Commercial data centers built for selling capacity on the market experience the heaviest pressure, as they remain highly dependent on private investments and loans. Analyst at russian iKS-Consulting Stanislav Mirin pointed out that the central bank interest rate reached 21% in 2025.
Mirin stated, “Now it has decreased to 14.25%, but this is still very much, given that commercial data center projects are designed for a payback period of about ten years, and with such a rate, the business model often simply does not come together.”
Connecting facilities to the electrical grid presents an even more critical challenge, with waiting times now exceeding one year. Mirin emphasized, “In the Moscow region, according to market participants, it is now practically impossible for new investors to obtain such permission.”

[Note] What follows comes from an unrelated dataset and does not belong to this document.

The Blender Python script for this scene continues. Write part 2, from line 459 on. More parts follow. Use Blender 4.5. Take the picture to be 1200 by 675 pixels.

President of Russia's largest provider of digital services Rostelecom Mikhail Oseevsky previously warned that available electrical capacity in major Russian cities is almost completely depleted.
According to him, this situation already restricts the construction of new data centers and blocks the large-scale implementation of artificial intelligence solutions. According to the General Scheme for the Development of Russian Energy until 2042, Moscow faces a power deficit of 1.6 GW by 2030, which is projected to grow to 4.2 GW by 2042.
The Russian economy faced significant challenges as growth slowed sharply to approximately 1% last year, down from 4.9% in 2024, and the country’s GDP shrank by 0.2% during the first quarter of 2026. Officials attributed this contraction to a combination of high interest rates, Western sanctions, and a strong ruble, while the official growth forecast for the year remained at a modest 0.4%.